Immediately, my stomach drops. I call my husband and ask him to share the Air Tag of our vehicle with me. Then I call 911 and calmly try to recollect and answer questions from the operator. I am directed to stay home with my boys and wait for the police officer to come to the house. When he does, I again try to calmly recollect and answer some of the same questions in order to provide the information he needs.
“We believe your vehicle has been involved in an accident nearby. Is there another adult with you at the house?”
“No, my husband is in California for a work trip.”
“I’m gonna need you to ask someone to stay with your children because I’ll need you to come with me to identify the suspect and confirm that the vehicle is yours.”

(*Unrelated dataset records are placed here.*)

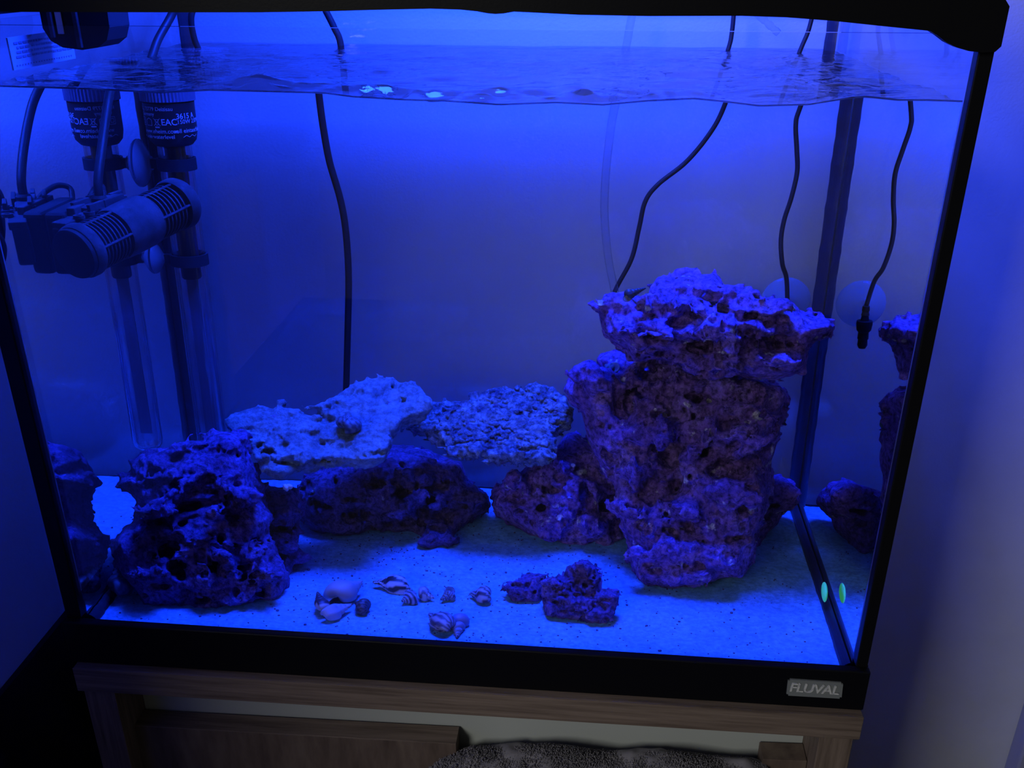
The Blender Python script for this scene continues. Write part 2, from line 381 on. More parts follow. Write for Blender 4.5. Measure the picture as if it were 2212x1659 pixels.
class Slab:
    """outline of the top face on a tilted plane z = z0 + bx*(x-x0) + by*(y-y0); th below"""
    def __init__(s, px, x0, y0, z0, bx, by, th):
        n = np.array([-bx, -by, 1.0]); n /= np.linalg.norm(n); s.w = n; s.o = np.array([x0, y0, z0]); s.th = th
        u = np.cross([0, 1.0, 0], n); u /= np.linalg.norm(u); s.u = u; s.v = np.cross(n, u)
        s.p2 = [s.uv(*q) for q in px]; s.P = Poly2(s.p2)
    def uv(s, a, b):
        o, d = wray(a, b); t = np.dot(s.o - o, s.w) / np.dot(d, s.w); q = o + t*d - s.o
        return (np.dot(q, s.u), np.dot(q, s.v))
    def bounds(s):
        c = np.array([s.o + a*s.u + b*s.v + k*s.w for (a, b) in s.p2 for k in (-s.th, 0)]); return c.min(0), c.max(0)
    def f(s, Q):
        q = Q - s.o; a = q @ s.u; b = q @ s.v; w = q @ s.w
        d = s.P(a, b); r = 0.004
        dx = -d + r; dz = np.abs(w + s.th/2 - 0.0) - s.th/2 + r
        # underside narrows
        dx = dx + np.clip(-w / s.th, 0, 1) * 0.007
        return np.where((dx > 0) & (dz > 0), np.sqrt(np.maximum(dx, 0)**2 + np.maximum(dz, 0)**2) - r, np.maximum(dx, dz) - r)
    def surf(s, px, py):
        a, b = s.uv(px, py); return s.o + a*s.u + b*s.v
def smin(a, b, k):
    h = np.clip(0.5 + 0.5*(b-a)/k, 0, 1); return b*(1-h) + a*h - k*h*(1-h)
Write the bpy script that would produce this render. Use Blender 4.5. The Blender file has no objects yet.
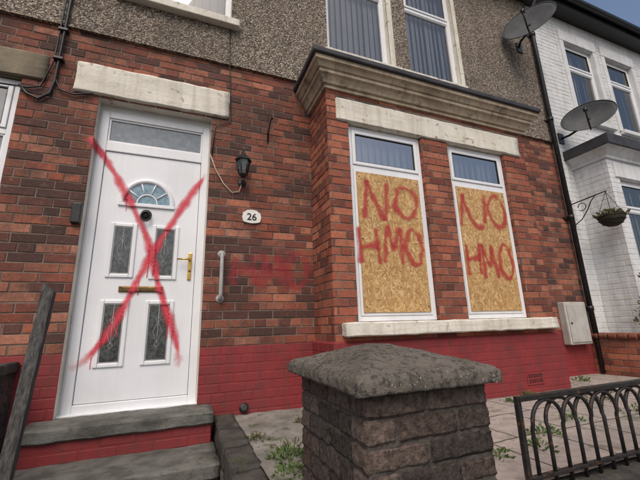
import bpy, math, random, bmesh
from mathutils import Vector, Matrix
from mathutils import noise as mn
from mathutils.bvhtree import BVHTree
random.seed(7)
scene=bpy.context.scene
R=random.Random(11)

# ---------------------------------------------------------------- materials
def newmat(name):
    m=bpy.data.materials.new(name); m.use_nodes=True
    nt=m.node_tree; b=nt.nodes['Principled BSDF']
    return m,nt,b
def N(nt,t,**k):
    n=nt.nodes.new(t)
    for a,v in k.items(): setattr(n,a,v)
    return n
def L(nt,a,b): nt.links.new(a,b)
def noise(nt,vec,scale,detail=4,rough=.6):
    n=N(nt,'ShaderNodeTexNoise'); n.inputs['Scale'].default_value=scale
    n.inputs['Detail'].default_value=detail; n.inputs['Roughness'].default_value=rough
    L(nt,vec,n.inputs['Vector']); return n.outputs['Fac']
def maprange(nt,v,a,b,c=0,d=1):
    n=N(nt,'ShaderNodeMapRange'); n.inputs[1].default_value=a; n.inputs[2].default_value=b
    n.inputs[3].default_value=c; n.inputs[4].default_value=d; L(nt,v,n.inputs[0]); return n.outputs[0]
def math_(nt,op,a,b=None):
    n=N(nt,'ShaderNodeMath',operation=op)
    for i,x in enumerate((a,b)):
        if x is None: continue
        if isinstance(x,(int,float)): n.inputs[i].default_value=x
        else: L(nt,x,n.inputs[i])
    return n.outputs[0]
def mix(nt,fac,a,b,blend='MIX'):
    n=N(nt,'ShaderNodeMix',data_type='RGBA',blend_type=blend)
    if isinstance(fac,(int,float)): n.inputs[0].default_value=fac
    else: L(nt,fac,n.inputs[0])
    for s,x in ((6,a),(7,b)):
        if isinstance(x,(tuple,list)): n.inputs[s].default_value=(*x[:3],1)
        else: L(nt,x,n.inputs[s])
    return n.outputs[2]
def bump(nt,b,h,strength=.5,dist=.01):
    n=N(nt,'ShaderNodeBump'); n.inputs['Strength'].default_value=strength; n.inputs['Distance'].default_value=dist
    L(nt,h,n.inputs['Height']); L(nt,n.outputs[0],b.inputs['Normal'])
def pos(nt): return N(nt,'ShaderNodeNewGeometry').outputs['Position']
def streakpos(nt,s=(14,14,1.2)):
    mp=N(nt,'ShaderNodeMapping'); mp.inputs['Scale'].default_value=s; L(nt,pos(nt),mp.inputs[0]); return mp.outputs[0]

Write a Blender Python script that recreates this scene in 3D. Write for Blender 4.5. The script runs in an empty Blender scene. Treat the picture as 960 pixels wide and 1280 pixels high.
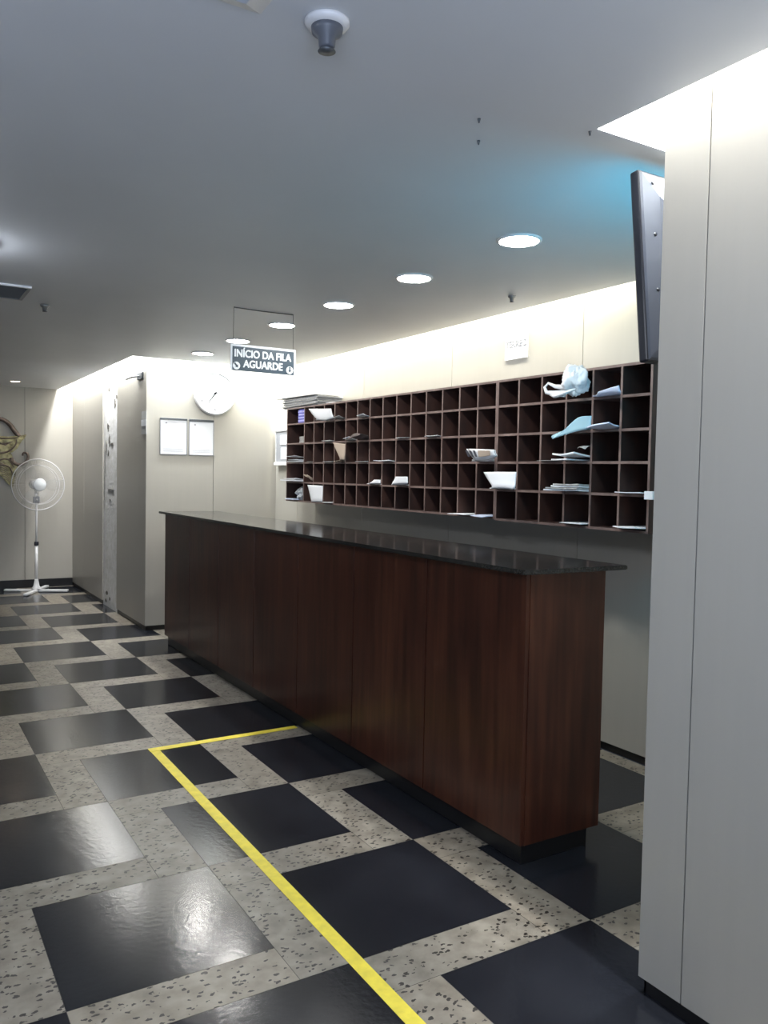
import bpy, bmesh, math, random
from mathutils import Vector, Matrix, noise
random.seed(7)
S = bpy.context.scene
COL = S.collection
PI = math.pi

# ------------------------------------------------------------------ camera
cam_d = bpy.data.cameras.new('camera'); cam = bpy.data.objects.new('camera', cam_d); COL.objects.link(cam)
Rr = ((0.8540592, -0.5198526, 0.0183335), (0.0070479, 0.0468061, 0.9988791), (0.5201281, 0.8529727, -0.0436391))
rt, up, fw = (Vector(r) for r in Rr)
M4 = Matrix.Identity(4)
for i in range(3):
    M4[i][0] = rt[i]; M4[i][1] = up[i]; M4[i][2] = -fw[i]
M4.translation = Vector((-2.0194, -2.2893, 1.4548))
cam.matrix_world = M4
cam_d.sensor_fit = 'VERTICAL'; cam_d.sensor_height = 36.0; cam_d.lens = 1025.57 / 1280 * 36.0
cam_d.clip_start = 0.02
S.camera = cam

# ------------------------------------------------------------------ world, exposure, large lights
w = bpy.data.worlds.new('world'); S.world = w; w.use_nodes = True
w.node_tree.nodes['Background'].inputs[0].default_value = (0.7, 0.8, 1.0, 1)
w.node_tree.nodes['Background'].inputs[1].default_value = 0.05
S.view_settings.view_transform = 'Standard'; S.view_settings.look = 'None'
S.view_settings.exposure = 0.0; S.view_settings.gamma = 1.0; S.view_settings.use_curve_mapping = False

H = 2.458          # ceiling underside
ROOF = 2.80        # top of the light coves
XW = 1.288         # panelled wall behind the shelves
XP, YP = -0.192, -0.732   # near pillar corner
XL, YC = 0.01, 5.20       # clock wall corner
YF = 8.60          # far wall
X0, Y0 = -4.6, -4.6       # outer limits of the hall behind the camera

def area(name, loc, rot, sx, sy, power, color=(1, 1, 1), spread=None):
    d = bpy.data.lights.new(name, 'AREA'); d.shape = 'RECTANGLE'; d.size = sx; d.size_y = sy
    d.energy = power; d.color = color
    if spread: d.spread = spread
    o = bpy.data.objects.new(name, d); COL.objects.link(o); o.location = loc; o.rotation_euler = rot
    return o
WARM = (1.0, 0.97, 0.86)
COOL = (0.93, 0.97, 1.0)
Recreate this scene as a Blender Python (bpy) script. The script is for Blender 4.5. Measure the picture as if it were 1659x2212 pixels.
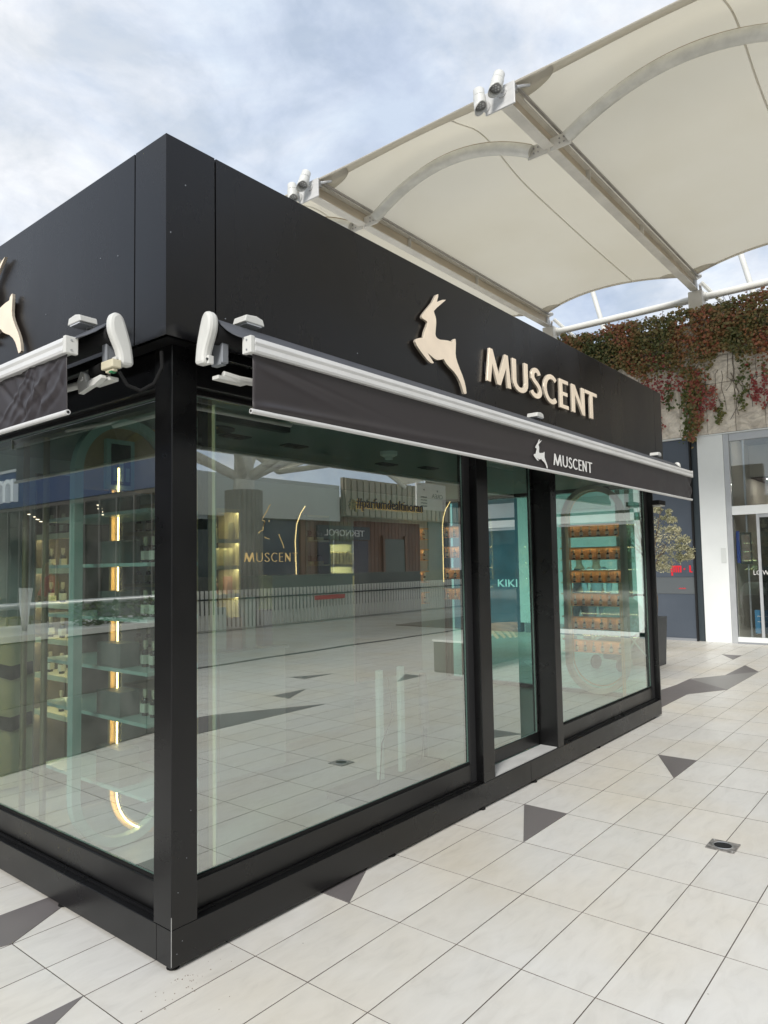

I knock on a few doors before I finally find a neighbor to stay with the boys. Next thing I know, I’m riding in the back of a police car, emotionally preparing myself for what is about to come. We drive down the road and I see my vehicle surrounded by police cars. While I don’t see any significant damage, I see the airbags beyond the windshield. And at the scene of the accident is a young teenage boy wearing a hoodie – the same boy I saw walking on the sidewalk across the street when I first warmed up my car.
“That’s him. That’s the boy I saw.”

Saying those seven words made me think about the mother on the other side of this situation. How is she going to react when she answers that phone call? My heart gets torn just thinking about it. While I wanted to give myself permission for my anger at the injustice, seeing him standing next to my damaged car filled me with sadness and reminded me that he is still an adolescent boy. He is still the son of a mother.
I experienced every sort of emotion you could imagine that day, just like that of a collision … all within a short 45-minute window of time. I’m so grateful that my most precious cargo, my two boys, were safe with me and not sitting in those car seats when our car was stolen. I’m also grateful for the help of our neighbors, the police officers, the collision repair workers, and our friends for supporting us during a time of crisis.

It’s been a few years since this incident occurred, and with the help of insurance, we have replaced our vehicle. Just another reminder to all the moms out there that material objects can be replaced. Clothes and toys can be replaced … even cars can be replaced.
I still think about the teenage boy I saw that day and wonder what he is up to right now. The one thing I desired the most out of this whole situation was that this might have been a turning point for him. I hope that he has changed and is making better decisions in life, but I will never know. I can only hope.
And I think that hope comes from being a mother … desiring better lives for the children in our city, even if they make mistakes. Because in our shared humanity, we know that our hearts are capable of change.